Fine grained observation can lead to the temptation of reduction for the sake of knowledge. In this case, its motivation is to control, engineer, and domineer; To develop industrially. Yet, the knowledge of fine-grained observation can also be motivated by a desire to understand, to learn, to be free; To develop spiritually.

Actually, these motivations to reduce cannot be parsed so easily. We can see this dual impulse in Thoreau’s famous explanation of why he went to live in the woods in Walden:

“I wanted to live deep and suck out all the marrow of life, to live so sturdily and Spartan-like as to put to rout all that was not life, to cut a broad swath and shave close, to drive life into a corner, and reduce it to its lowest terms, and, if it proved to be mean, why then to get the whole and genuine meanness of it, and publish its meanness to the world; or if it were sublime, to know it by experience, and be able to give a true account of it in my next excursion. For most men, it appears to me, are in a strange uncertainty about it, whether it is of the devil or of God, and have somewhat hastily concluded that it is the chief end of man here to “glorify God and enjoy him forever” (here)

Thoreau wants to reduce life so as to understand it deeply, not to control it. His aim seems to be wholly that of spiritual development.
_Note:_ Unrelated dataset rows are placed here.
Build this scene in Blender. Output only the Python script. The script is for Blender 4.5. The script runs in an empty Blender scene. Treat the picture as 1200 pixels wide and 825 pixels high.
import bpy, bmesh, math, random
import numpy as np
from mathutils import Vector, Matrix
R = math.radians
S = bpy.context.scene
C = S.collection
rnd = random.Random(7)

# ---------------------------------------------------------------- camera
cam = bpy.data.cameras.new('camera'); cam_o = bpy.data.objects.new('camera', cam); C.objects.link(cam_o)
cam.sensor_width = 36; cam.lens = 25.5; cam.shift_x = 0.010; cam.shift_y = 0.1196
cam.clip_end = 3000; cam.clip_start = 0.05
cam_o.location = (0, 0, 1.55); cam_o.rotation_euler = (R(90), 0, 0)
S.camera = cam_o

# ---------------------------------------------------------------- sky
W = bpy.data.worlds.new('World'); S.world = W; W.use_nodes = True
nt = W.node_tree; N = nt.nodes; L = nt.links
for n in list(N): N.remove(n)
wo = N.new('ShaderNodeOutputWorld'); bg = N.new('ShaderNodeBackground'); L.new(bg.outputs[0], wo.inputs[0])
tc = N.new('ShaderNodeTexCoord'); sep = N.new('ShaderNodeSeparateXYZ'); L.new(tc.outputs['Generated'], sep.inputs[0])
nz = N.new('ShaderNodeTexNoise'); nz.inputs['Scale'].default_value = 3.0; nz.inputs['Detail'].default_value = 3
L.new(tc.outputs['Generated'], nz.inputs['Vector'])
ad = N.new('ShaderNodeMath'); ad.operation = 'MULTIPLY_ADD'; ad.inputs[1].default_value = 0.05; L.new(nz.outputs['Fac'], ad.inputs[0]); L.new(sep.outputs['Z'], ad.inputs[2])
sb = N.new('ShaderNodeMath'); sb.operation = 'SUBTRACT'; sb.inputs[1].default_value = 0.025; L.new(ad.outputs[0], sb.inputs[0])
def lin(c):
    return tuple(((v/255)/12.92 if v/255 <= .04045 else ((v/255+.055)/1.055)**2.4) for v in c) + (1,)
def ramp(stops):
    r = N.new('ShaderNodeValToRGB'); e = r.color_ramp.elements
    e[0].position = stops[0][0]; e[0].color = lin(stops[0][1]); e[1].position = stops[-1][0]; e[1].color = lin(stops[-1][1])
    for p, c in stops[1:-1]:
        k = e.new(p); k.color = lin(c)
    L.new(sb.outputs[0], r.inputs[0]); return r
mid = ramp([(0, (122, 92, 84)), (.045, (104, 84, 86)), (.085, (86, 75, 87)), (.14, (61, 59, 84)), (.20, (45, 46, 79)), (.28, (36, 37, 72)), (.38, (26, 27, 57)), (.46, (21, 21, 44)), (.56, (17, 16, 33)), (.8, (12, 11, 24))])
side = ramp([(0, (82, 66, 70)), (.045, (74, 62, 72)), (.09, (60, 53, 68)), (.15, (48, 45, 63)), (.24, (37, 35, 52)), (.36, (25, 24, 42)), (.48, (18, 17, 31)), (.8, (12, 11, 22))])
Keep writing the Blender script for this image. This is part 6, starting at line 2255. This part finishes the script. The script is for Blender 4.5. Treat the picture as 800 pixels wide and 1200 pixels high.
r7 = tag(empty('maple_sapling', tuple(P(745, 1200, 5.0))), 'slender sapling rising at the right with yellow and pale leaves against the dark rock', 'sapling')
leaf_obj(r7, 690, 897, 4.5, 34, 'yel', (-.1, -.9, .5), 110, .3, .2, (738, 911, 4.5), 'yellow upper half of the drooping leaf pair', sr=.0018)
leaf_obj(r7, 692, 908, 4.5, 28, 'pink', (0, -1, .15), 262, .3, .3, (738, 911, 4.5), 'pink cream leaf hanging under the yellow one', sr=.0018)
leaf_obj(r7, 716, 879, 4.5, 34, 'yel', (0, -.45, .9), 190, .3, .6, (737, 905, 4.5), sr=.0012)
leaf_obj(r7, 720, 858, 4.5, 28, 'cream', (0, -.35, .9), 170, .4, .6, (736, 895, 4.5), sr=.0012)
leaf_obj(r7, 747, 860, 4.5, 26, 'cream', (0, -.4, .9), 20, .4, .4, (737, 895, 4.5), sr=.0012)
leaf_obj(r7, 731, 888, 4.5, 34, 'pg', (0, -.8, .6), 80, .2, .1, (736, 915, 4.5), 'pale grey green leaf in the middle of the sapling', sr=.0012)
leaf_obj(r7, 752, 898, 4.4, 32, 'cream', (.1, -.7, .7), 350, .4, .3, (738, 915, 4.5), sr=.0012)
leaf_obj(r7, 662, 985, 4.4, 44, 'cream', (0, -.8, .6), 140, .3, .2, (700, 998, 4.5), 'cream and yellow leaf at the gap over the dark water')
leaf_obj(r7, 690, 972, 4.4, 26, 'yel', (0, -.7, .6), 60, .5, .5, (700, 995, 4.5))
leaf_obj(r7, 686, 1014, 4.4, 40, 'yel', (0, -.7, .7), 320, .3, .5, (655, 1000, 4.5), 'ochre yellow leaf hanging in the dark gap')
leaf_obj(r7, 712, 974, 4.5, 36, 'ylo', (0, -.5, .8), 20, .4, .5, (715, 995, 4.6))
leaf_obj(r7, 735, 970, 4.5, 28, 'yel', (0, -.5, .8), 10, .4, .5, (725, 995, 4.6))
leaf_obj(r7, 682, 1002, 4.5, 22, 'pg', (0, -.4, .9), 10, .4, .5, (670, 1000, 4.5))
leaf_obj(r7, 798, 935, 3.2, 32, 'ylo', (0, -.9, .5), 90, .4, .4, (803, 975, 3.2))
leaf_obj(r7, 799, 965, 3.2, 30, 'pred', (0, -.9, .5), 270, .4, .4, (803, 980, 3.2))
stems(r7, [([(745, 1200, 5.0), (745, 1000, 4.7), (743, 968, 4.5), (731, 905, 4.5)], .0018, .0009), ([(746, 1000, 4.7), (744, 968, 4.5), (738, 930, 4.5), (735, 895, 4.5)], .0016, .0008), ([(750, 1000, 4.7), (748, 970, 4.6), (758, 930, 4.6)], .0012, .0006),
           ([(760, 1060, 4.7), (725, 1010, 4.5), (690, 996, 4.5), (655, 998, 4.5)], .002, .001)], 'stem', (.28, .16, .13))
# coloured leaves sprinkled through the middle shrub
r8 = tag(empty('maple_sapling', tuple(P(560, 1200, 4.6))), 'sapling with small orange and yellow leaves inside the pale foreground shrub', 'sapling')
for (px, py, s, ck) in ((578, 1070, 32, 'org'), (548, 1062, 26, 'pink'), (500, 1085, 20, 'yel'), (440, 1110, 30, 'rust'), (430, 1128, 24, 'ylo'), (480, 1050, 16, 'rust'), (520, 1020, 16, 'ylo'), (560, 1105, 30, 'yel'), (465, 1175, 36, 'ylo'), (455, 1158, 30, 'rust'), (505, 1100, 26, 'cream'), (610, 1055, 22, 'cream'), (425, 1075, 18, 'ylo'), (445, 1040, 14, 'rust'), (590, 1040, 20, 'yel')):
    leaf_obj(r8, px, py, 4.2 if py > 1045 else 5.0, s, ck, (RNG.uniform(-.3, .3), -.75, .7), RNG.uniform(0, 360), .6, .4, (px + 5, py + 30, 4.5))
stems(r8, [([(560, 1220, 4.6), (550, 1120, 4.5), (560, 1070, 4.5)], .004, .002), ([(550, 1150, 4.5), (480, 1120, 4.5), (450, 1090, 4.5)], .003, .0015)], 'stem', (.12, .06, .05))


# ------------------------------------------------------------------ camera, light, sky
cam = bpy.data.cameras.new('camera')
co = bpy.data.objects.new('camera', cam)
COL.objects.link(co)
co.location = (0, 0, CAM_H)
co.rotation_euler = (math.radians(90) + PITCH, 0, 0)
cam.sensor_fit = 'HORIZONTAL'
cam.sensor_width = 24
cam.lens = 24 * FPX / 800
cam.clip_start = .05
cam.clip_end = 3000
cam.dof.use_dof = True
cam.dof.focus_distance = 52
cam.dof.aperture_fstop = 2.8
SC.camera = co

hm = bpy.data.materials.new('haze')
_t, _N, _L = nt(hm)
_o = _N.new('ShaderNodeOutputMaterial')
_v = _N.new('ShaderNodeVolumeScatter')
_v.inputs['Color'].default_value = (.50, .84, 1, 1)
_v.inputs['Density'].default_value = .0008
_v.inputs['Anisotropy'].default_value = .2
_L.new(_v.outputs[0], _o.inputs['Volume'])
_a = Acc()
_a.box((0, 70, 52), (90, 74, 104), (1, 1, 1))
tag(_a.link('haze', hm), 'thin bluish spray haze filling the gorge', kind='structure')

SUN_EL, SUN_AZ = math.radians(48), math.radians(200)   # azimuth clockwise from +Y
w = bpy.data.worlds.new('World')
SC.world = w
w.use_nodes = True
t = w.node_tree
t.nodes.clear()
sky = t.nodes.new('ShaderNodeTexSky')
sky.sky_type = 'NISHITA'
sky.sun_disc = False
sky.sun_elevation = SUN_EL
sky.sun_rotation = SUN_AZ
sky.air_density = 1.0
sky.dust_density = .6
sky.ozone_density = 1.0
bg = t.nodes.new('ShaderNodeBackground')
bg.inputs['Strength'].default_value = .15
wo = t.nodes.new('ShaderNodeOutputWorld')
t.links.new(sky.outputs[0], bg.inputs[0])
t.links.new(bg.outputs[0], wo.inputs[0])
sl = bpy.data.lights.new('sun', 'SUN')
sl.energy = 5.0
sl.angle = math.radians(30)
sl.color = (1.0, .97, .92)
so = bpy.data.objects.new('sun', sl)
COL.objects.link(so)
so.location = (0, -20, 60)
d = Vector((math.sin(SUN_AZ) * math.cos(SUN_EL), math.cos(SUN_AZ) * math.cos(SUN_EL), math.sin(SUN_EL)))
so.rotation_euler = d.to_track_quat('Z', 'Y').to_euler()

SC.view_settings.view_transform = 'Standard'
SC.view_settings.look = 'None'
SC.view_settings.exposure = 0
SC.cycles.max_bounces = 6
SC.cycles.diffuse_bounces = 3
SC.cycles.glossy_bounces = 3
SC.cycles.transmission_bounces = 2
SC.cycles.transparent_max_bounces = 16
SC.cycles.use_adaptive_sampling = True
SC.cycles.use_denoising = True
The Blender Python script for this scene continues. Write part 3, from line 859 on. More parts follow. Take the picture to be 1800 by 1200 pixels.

Yet, we can see that Thoreau’s desire is deeply conditioned by the Protestant work ethic which Weber has described as giving rise to the capitalism which is exactly the dominating reduction of the world. Thoreau seeks to live ‘Spartan-like’ and seeks to more fully live out the claim of a foundational protestant document, the Westminster Catechism, quoting its answer to the question of man’s (sic) chief end.

It is important to remember that Thoreau’s trip to the woods did not truly separate him from the ‘civilized’ life of the city, but he was rather operating from within that context all the while. While I would not pursue this critique to an extreme and suggest Thoreau was merely imposing reductive control on the Walden woods while writing about freedom through reduction as simplification, I do think that the reductive impulse is inevitably dual involving domination and liberation potential.

A counter to the reductive seeing of the microscope is perhaps the inductive seeing of the kaleidoscope. In seeing through the Kaleidoscope there is an expansion of observation. Other possibilities beyond one’s scope are seen as interesting and enrich the view of what is in focus. Yet, perhaps the kaleidoscope is not unique in this. As is shown in Peres’s photographs of snowflakes at a microscopic level, seeing through the microscope can expand our observation as well by suggesting new ways of seeing common matter.

Perhaps it is possible, then, to see kaleidoscopically through the microscope. This possibility is advanced not by rejecting knowledge or its pursuit, but by resisting reduction. The dual impulse of reduction can perhaps be avoided by the expansive techniques of knowledge through induction.

Yet no one can be seen to be free of reduction, probably, if we turn the microscope onto us.